What is the impact of the simultaneous expansion and fragmentation of the global financial safety net on the IMF? The Fund used to be central to global financial governance, but the proliferation of regional financing arrangements (RFAs) over the past decade has dramatically reshaped the institutional environment. The resulting dynamics have been observed in a number of controversial IMF-EU financial assistance programs in Europe.

Drawing on regime complexity approaches, this article argues that partially overlapping institutions alter the bargaining balance between the IMF and debtor and creditor states. Their presence introduces a new outside option for financial assistance that under certain conditions allows creditor and borrower states to threaten to exclude the Fund from a program. However, the IMF can also strategically draw on complementarities with RFAs to increase its ability to translate preferences into program design. In turn, this has implications about whose preferences – creditors, borrowers, or Fund staff - ultimately shape program design.

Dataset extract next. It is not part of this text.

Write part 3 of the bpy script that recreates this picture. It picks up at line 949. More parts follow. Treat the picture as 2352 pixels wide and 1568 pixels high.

This argument is illustrated with relation to the Latvian crisis of 2008-2011. Despite significant misgivings over the design of the financial assistance program, the IMF found itself unable to threaten to ‘walk away’. Such behaviour is traced to the instrumentalization of a more competitive institutional environment by the borrower rather than established state-centric or staff-driven accounts.

 

Paper prepared for the 11th EISA Pan-European Conference on International Relations, “The Politics of International Studies in an Age of Crisis”, Barcelona, 13-16 September 2017. Preliminary version, please do not cite without permission.